Samuel Taylor Coleridge believed they were by Shakespeare. Craig and Kinney compared the sections to the five big plays of the period (including Hamlet) and the work of ten others and agree that there’s a high degree of probability that they may well be. To me, that’s huge news and properly throws a grenade in the Shakespeare canonicity debate because we’re now discussing whether The Spanish Tragedy or at least the 1602 rendition should be included.

Which brings us back to the original thorny problem. As far as I know, there is no single body sitting in judgement on what can and can’t be considered Shakespearean canon, no literary version of the Star Wars Holocron or Pluto devaluing International Astronomical Union in which there are different levels of canonicity depending on how many lines Shakespeare actually wrote with Hamlet at the top and Sir Thomas More at the bottom or I voting on whether to submit Arden of Faversham.

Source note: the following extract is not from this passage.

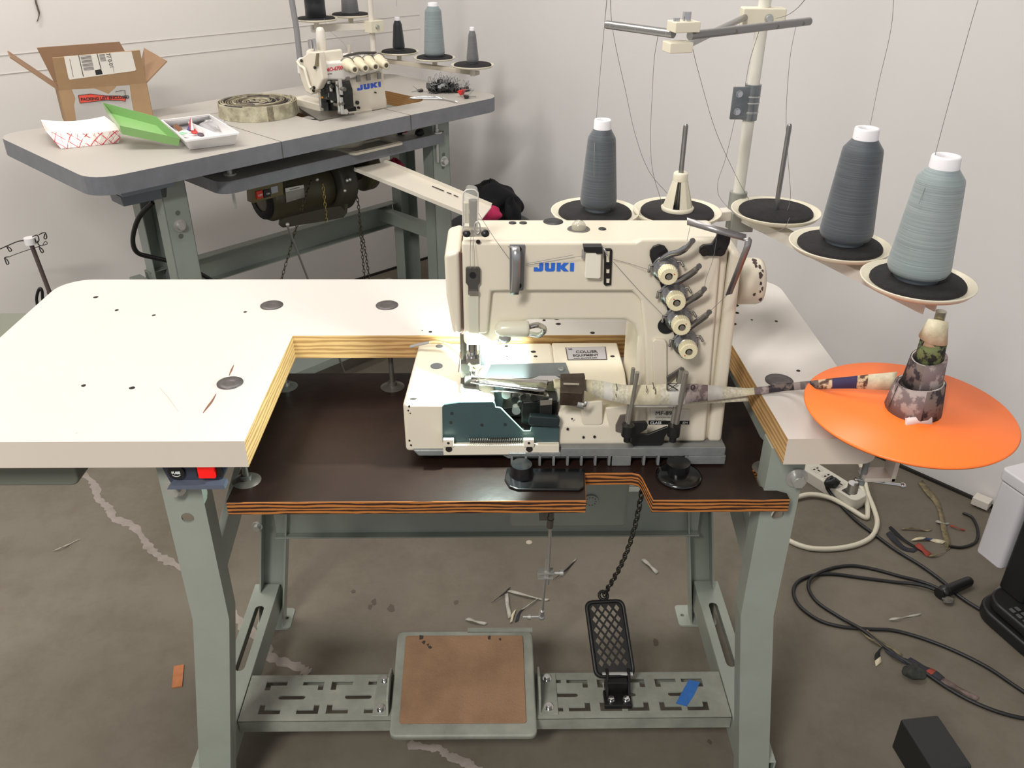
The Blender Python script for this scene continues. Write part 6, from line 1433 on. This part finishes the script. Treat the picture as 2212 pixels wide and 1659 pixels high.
# ------------------------------------------------------------------ cardboard box (world frame)
setxf(None)
KR = mat('kraft cardboard', (168, 138, 104), .85, noise=(25, .08)); KRD = mat('kraft inside', (148, 118, 92), .9, noise=(25, .08))
def vplane(u, v, Q, N):
    d = FW + RT*((u-1106)/FP) - UP*((v-829.5)/FP); return CAM+d*((V(Q)-CAM).dot(N)/d.dot(N))
BR_ = P(331, 256, 'z', Z2); zt_b = Z2+hgt(BR_, 0, 179)
TR_ = P(313, 179, 'z', zt_b); TL_ = P(127, 195, 'z', zt_b); TR_ = V((BR_.x, BR_.y, zt_b)); dirx = (TL_-TR_); Wb = .165; 
Wb = dirx.length; dirx.normalize(); back = V((-dirx.y, dirx.x, 0)); back = back if back.y > 0 else -back
BLt = P(87, 167, 'z', zt_b); Db = abs((BLt-TL_).dot(back)); Db = min(Db, .12)
hb = zt_b-Z2
bx = thing('cardboard_box', 'open brown cardboard shipping box at the left back of the grey table', 'box', BR_)
c = [V((TR_.x, TR_.y, Z2)), V((TR_.x, TR_.y, Z2))+dirx*Wb]; c += [c[1]+back*Db, c[0]+back*Db]
b = MB(); tk = .003
for i in range(4):
    j = (i+1) % 4; b.bar(c[i]+V((0, 0, hb/2)), c[j]+V((0, 0, hb/2)), tk, hb)
cm = sum(c, V((0, 0, 0)))/4
vs = [p+V((0, 0, .001)) for p in c]; b.add(vs+[p+V((0, 0, .003)) for p in c], [(3, 2, 1, 0), (4, 5, 6, 7), (0, 1, 2, 3)][:2])
BB = b.build('box_body', KR, bx)
def sheet(pts, nm, mt, par, th=.003):
    n = (pts[1]-pts[0]).cross(pts[-1]-pts[0]).normalized()*th/2; k = len(pts); b = MB()
    b.add([p+n for p in pts]+[p-n for p in pts], [tuple(range(k)), tuple(range(k, 2*k))[::-1]]+[(i, k+i, k+(i+1) % k, (i+1) % k)[::-1] for i in range(k)]); return b.build(nm, mt, par)
top4 = [V((p.x, p.y, zt_b)) for p in c]
Nf = back
fa, fb = vplane(302, 108, top4[0]-back*.004, (back+V((0, 0, .25))).normalized()), vplane(113, 125, top4[1]-back*.004, (back+V((0, 0, .25))).normalized())
FFl = sheet([top4[0], top4[1], fb, fa], 'box_flap', KR, bx)
ba, bb_ = vplane(258, 90, top4[3], back), vplane(79, 103, top4[2], back); sheet([top4[3], ba, bb_, top4[2]], 'box_flap', KRD, bx)
ra_, rb2 = vplane(361, 132, top4[0], back), vplane(312, 104, top4[3], back); sheet([top4[0], ra_, rb2, top4[3]], 'box_flap', KRD, bx)
la_ = vplane(22, 124, top4[1], back); lb_ = la_+back*Db*.9; sheet([top4[1], top4[2], lb_, la_], 'box_flap', KRD, bx)
# shipping label on the front flap
u_ = (fa-fb).normalized(); nF = (fb-top4[1]).cross(u_).normalized(); nF = nF if nF.dot(CAM-fa) > 0 else -nF; w_ = nF.cross(u_).normalized()
w_ = w_ if w_.z > 0 else -w_
def onf(u, v, e=.0022): return vplane(u, v, fb+nF*e, nF)
LBL = mat('label paper', (238, 234, 226), .5); BAR_ = mat('barcode grey', (130, 124, 126), .6); BK2 = mat('label black', (34, 34, 36), .6)
def lq(pts, mt, nm, e, par): return sheet([onf(u, v, e) for u, v in pts], nm, mt, par, .0003)
LB = lq([(138, 122), (284, 111), (294, 150), (291, 153), (151, 172), (148, 169)], LBL, 'shipping_label', .0022, FFl)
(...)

So I’ve decided to take the Doctor Who approach, as I probably tend to in all things, and assume that everything is canon. If Arden are willing to publish an edition, it’s in. If Craig and Kinney provide a good enough argument in this book, and they do, it’s in too. Which means far from being thirty-eight plays, with Double Falsehood, Sir Thomas More, Edward III, Arden of Faversham and the 1602 edit of The Spanish Tragedy my personal canon counts up to forty-three.

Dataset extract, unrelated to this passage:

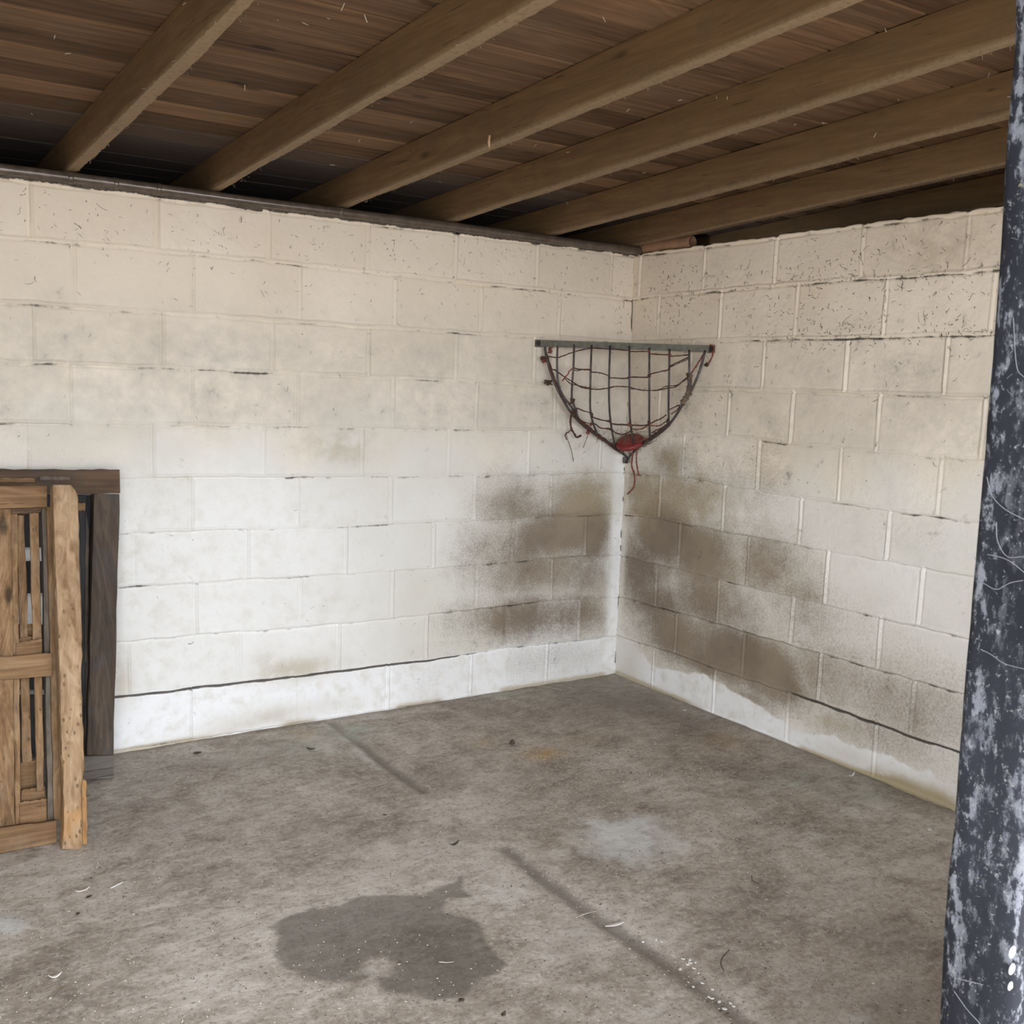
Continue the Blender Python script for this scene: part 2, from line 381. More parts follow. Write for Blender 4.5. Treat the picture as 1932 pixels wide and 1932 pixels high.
def block_field(Sg, Zg, bed, perp, seed, length):
    """relief and joints of painted concrete blockwork at wall coordinates"""
    rs = np.random.RandomState(seed)
    wob = (vnoise(Sg * 9, Zg * 3 + 7, seed) - .5) * 0.007
    beds = [np.interp(Sg, *zip(*bed[k])) + (vnoise(Sg * 14 + k * 31, Zg * 0 + k, seed + 1) - .5) * 0.006 for k in range(11)]
    h = np.zeros_like(Sg); tint = np.zeros_like(Sg); dbed = np.full_like(Sg, 9.0); dperp = np.full_like(Sg, 9.0); row = np.zeros_like(Sg)
    sb = np.zeros_like(Sg)
    for k in range(11):
        d = Zg - beds[k]
        m = np.abs(d) < np.abs(dbed); dbed = np.where(m, d, dbed)
    for k in range(1, 11):
        inrow = (Zg >= beds[k - 1]) & (Zg < beds[k]) if k < 10 else (Zg >= beds[k - 1])
        p = sorted(perp[k])
        while p[-1] + 0.45 < length: p.append(p[-1] + 0.45)
        e = np.array([-0.02] + p + [length + 1])
        for i in range(len(e) - 1):
            m = inrow & (Sg + wob >= e[i]) & (Sg + wob < e[i + 1])
            off = (rs.rand() - .5) * 0.004; tz = (rs.rand() - .5) * 0.012; ts = (rs.rand() - .5) * 0.006; tv = rs.rand()
            h[m] += off + tz * (Zg[m] - (k - .5) * .225) + ts * (Sg[m] - (e[i] + e[i + 1]) / 2)
            tint[m] = tv
        for q in p:
            d = Sg + wob - q; m = inrow & (np.abs(d) < np.abs(dperp)); dperp = np.where(m, d, dperp)
    amp_b = 0.50 + 0.6 * sstep(vnoise(Sg * 3.1, Zg * 4.4, seed + 5), .3, .7)
    amp_p = 0.55 + 0.6 * sstep(vnoise(Sg * 2.7 + 9, Zg * 4.4, seed + 6), .3, .6)
    g = lambda d, c, w: np.exp(-((d - c) / w) ** 2)
    h += amp_b * (0.0045 * g(dbed, 0.001, .0055) - 0.0065 * g(dbed, -.010, .0045) - 0.0012 * g(dbed, .011, .004))
    h += amp_p * (0.0045 * g(dperp, 0.0, .0055) - 0.0045 * g(dperp, .010, .0045) - 0.0012 * g(dperp, -.010, .004))
    h += (vnoise(Sg * 6, Zg * 6, seed + 8) - .5) * 0.004 + (vnoise(Sg * 40, Zg * 40, seed + 9) - .5) * 0.0014 + (vnoise(Sg * 95, Zg * 95, seed + 10) - .5) * 0.0010
    return h, tint, dbed, dperp, beds

def gauss_px(Sg, Zg, fn, items):
    out = np.zeros_like(Sg)
    for x, y, rx, ry, a in items:
        rx *= 1.15; ry *= 1.18; a *= 1.15
        s, z = fn(x, y); s1, _ = fn(x + rx, y); _, z1 = fn(x, y + ry)
        out = np.maximum(out, a * np.exp(-((Sg - s) / (abs(s1 - s) + 1e-6)) ** 2 - ((Zg - z) / (abs(z1 - z) + 1e-6)) ** 2)) + 0.25 * np.minimum(out, a * np.exp(-((Sg - s) / (abs(s1 - s))) ** 2 - ((Zg - z) / abs(z1 - z)) ** 2))
    return out

STEP = 0.004
def build_wall(name, kind):
    length = 4.0 if kind == 'back' else 3.72
    s = np.arange(-0.02, length + STEP, STEP); z = np.arange(-0.10, 2.238, STEP)
    Sg, Zg = np.meshgrid(s, z)
    bed, perp, seed = (BACK_BED, BACK_PERP, 11) if kind == 'back' else (RIGHT_BED, RIGHT_PERP, 47)
    h, tint, dbed, dperp, beds = block_field(Sg, Zg, bed, perp, seed, length)
    n1 = vnoise(Sg * 5, Zg * 5, seed + 20); n2 = vnoise(Sg * 18, Zg * 18, seed + 21)
    row1 = Zg < beds[1]
    joint = np.minimum(np.abs(dbed), np.abs(dperp))
    crackline = np.exp(-((dbed + .0095) / .0042) ** 2)
    if kind == 'back':
        st = gauss_px(Sg, Zg, on_back, [(1060, 1005, 75, 42, .95), (1115, 1000, 38, 55, .75), (1010, 1080, 90, 38, .62), (990, 1165, 70, 38, .80),
            (1080, 1160, 75, 38, .66), (915, 1040, 60, 50, .42), (965, 950, 62, 45, .55), (1095, 945, 55, 42, .55), (900, 1165, 70, 35, .34), (1040, 1240, 80, 24, .42),
            (1000, 1030, 60, 50, .7), (1110, 1090, 45, 40, .5), (860, 1270, 60, 25, .22), (1060, 765, 34, 50, .16), (1110, 830, 40, 30, .10)])  # the faint last patches are hay rack shadow painted on the wall
        st *= (0.75 + 0.45 * tint)
        st *= 0.10 + 0.90 * sstep(Sg + (n2 - .5) * .03, .035, .11)
        st *= np.where(row1, .55, 1)
        st += 0.10 * (n1 > .6) * n1 * (Zg < 1.4)
        damp = gauss_px(Sg, Zg, on_back, [(560, 1262, 75, 22, .55), (640, 850, 60, 30, .45), (1110, 945, 60, 38, .5), (450, 1370, 70, 22, .35), (520, 1350, 60, 20, .4), (232, 1280, 25, 60, .45), (620, 1330, 60, 16, .25), (500, 1245, 40, 30, .3)])
        damp += 0.8 * np.exp(-((Zg - fz(-Sg, 0) - .006) / .018) ** 2) * sstep(n1 + n2 * .3, .35, .7)
        fresh = np.where(row1, 0.85, 0.0) + 0.9 * (1 - sstep(Sg, .04, .10)) * (Zg < 1.2) + 0.55 * sstep(Sg, 1.1, 1.9) * (1 - sstep(Zg, .9, 1.35))
        speck = 0.25 + 0.9 * sstep(Zg, 1.9, 2.2)
        sx0, sx1 = on_back(740, 1240)[0], on_back(215, 1310)[0]
        b1 = (np.abs(Zg - beds[1]) < .05)
        strong = b1 * sstep(Sg, sx0 - .5, sx0) * 2.0 + b1 * 0.5
        crack = crackline * (strong + (~b1) * (sstep(n1, .5, .9) * 0.45 + .30 * (.4 + n2)))
        # dirt gathered in the very corner
        crack = np.maximum(crack, np.exp(-(Sg / .006) ** 2) * sstep(vnoise(Sg * 0, Zg * 26, 3), .45, .7) * 1.0)
        crack = np.maximum(crack, 1.1 * np.exp(-((Zg - 2.232) / .006) ** 2) * sstep(n2, .4, .7))
        h -= b1 * crackline * sstep(Sg, sx0 - .5, sx0) * .006
        P = np.stack([-Sg, -h, Zg], -1)
    else:
        st = gauss_px(Sg, Zg, on_right, [(1250, 1005, 50, 52, 1.15), (1205, 1070, 45, 60, .75), (1325, 1050, 62, 60, .85), (1230, 1130, 60, 40, .62), (1330, 1130, 70, 50, .66),
            (1280, 1200, 70, 45, .85), (1375, 1235, 55, 48, 1.0), (1440, 1260, 60, 45, .95), (1330, 1250, 55, 22, .9), (1470, 1300, 50, 28, .85), (1440, 1060, 60, 60, .5),
            (1520, 1150, 80, 60, .42), (1560, 1270, 100, 60, .45), (1700, 1330, 140, 70, .45), (1650, 1385, 120, 40, .40), (1265, 870, 30, 30, .7), (1290, 930, 70, 45, .50),
            (1420, 920, 60, 60, .2), (1400, 1170, 60, 60, .5), (1300, 770, 30, 60, .16), (1210, 930, 40, 40, .45), (1420, 1320, 60, 20, .6)])  # the faint patch beside the right rim is painted rack shadow
        st *= (0.8 + 0.35 * tint)
        lim = [(1163, 1180), (1200, 1225), (1240, 1262), (1290, 1266), (1345, 1282), (1385, 1308), (1430, 1330), (1490, 1375), (1560, 1388), (1650, 1420), (1800, 1480)]
        ll = sorted([on_right(*q) for q in lim]); zb = np.interp(Sg, [q[0] for q in ll], [q[1] for q in ll])
        above = sstep(Zg + (n2 - .5) * .03 + (vnoise(Sg * 50, Zg * 50, 8) - .5) * .012, zb - .008, zb + .008)
        st *= 0.10 + 0.90 * above
        st *= 0.45 + 0.55 * sstep(Sg, .02, .06)
        st += 0.14 * n1 * above
        damp = gauss_px(Sg, Zg, on_right, [(1270, 865, 40, 40, .4), (1300, 940, 90, 45, .5), (1215, 945, 40, 50, .5), (1700, 1485, 70, 22, 1.0), (1765, 1515, 50, 26, 1.0), (1600, 1425, 60, 20, .35), (1760, 470, 90, 60, .35), (1560, 1360, 60, 14, .4)])
        damp += 0.9 * np.exp(-((Zg - fz(0, -Sg) - .006) / .016) ** 2) * sstep(n1 + n2 * .3, .4, .7)
        fresh = 0.9 * (1 - above) * sstep(Sg, .1, .3) * (1 - sstep(Sg, 1.75, 2.1)) + .25 * sstep(Sg, .8, 1.6) * (1 - sstep(Zg, 1.0, 1.4)) * above
        speck = 0.35 + 0.9 * sstep(Zg, 1.5, 2.0)
        b1 = (np.abs(Zg - beds[1]) < .05)
        s0 = on_right(1484, 1320)[0]
        strong = b1 * sstep(Sg, s0, s0 + .08) * 2.3 + b1 * .25
        crack = crackline * (strong + (~b1) * (sstep(n1, .5, .9) * 0.5 + .30 * (.4 + n2)))
        b89 = (np.abs(Zg - beds[8]) < .04) | (np.abs(Zg - beds[9]) < .04)
        crack += crackline * b89 * sstep(Sg, .7, 1.2) * .5
        h -= b1 * crackline * sstep(Sg, s0, s0 + .08) * .007
        P = Sg[..., None] * RD + (-h)[..., None] * RN + np.stack([0 * Sg, 0 * Sg, Zg], -1)
    # uneven top edge, then the flat top going back
    top = (vnoise(s * 30, s * 0, seed + 3) - .5) * 0.008 - 0.010 * np.exp(-(np.min(np.abs(s[:, None] - np.array(perp[10])[None]), 1) / .008) ** 2)
    P[-1, :, 2] += top; P[-2, :, 2] += top * .5
    back = (np.array([0, 1, 0]) if kind == 'back' else RN)
    rows = [P, P[-1:] + back * .012 + np.array([0, 0, .001]), P[-1:] * np.array([1, 1, 0]) + back * .1 + np.array([0, 0, 2.234])]
    low = P[:1] * np.array([1, 1, 0]) + back * .1 + np.array([0, 0, -.10]); rows.append(low)
    Pn = np.concatenate(rows, 0)
    ext = lambda a: np.concatenate([a, a[-1:], a[-1:], a[:1]], 0)
    mid_dark = sstep(Zg, 1.15, 1.4) * (1 - sstep(Zg, 1.6, 2.0)) * (1.0 if kind == 'back' else .75) * (.75 + .4 * n1)  # darker band at mid height
    bounce_tint = sstep(Zg + (n1 - .5) * .25, 1.05, 1.55) * (.9 if kind == 'back' else 1.0) + (0 if kind == 'back' else .25 * (Zg < 1.5) * above)  # painted warm bounce light, stronger with height
    at = dict(mid_dark=mid_dark, painted_bounce=np.clip(bounce_tint, 0, 1), tint=tint, brown=np.clip(st, 0, 1.3), damp=np.clip(damp, 0, 1), fresh=np.clip(fresh, 0, 1), speck=np.clip(speck, 0, 1), crack=np.clip(crack, 0, 1.6))
    o = grid_mesh(name, Pn, M_PAINT, {k: ext(v) for k, v in at.items()}, flip=(kind == 'back'))
    return tag(o, kind='structure')
build_wall('wall_back', 'back')
build_wall('wall_right', 'right')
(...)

Wishful thinking perhaps and not being an expert or academic I don’t have much more than a regurgitation of other people’s work to back up the claim. If was being less conservative too, I’d count up to forty-five by including the various variations to Hamlet and King Lear. But with the ongoing discussions on the extent to which playwrights worked together, it’s very seductive to consider there is more Shakespeare out there waiting to be discovered.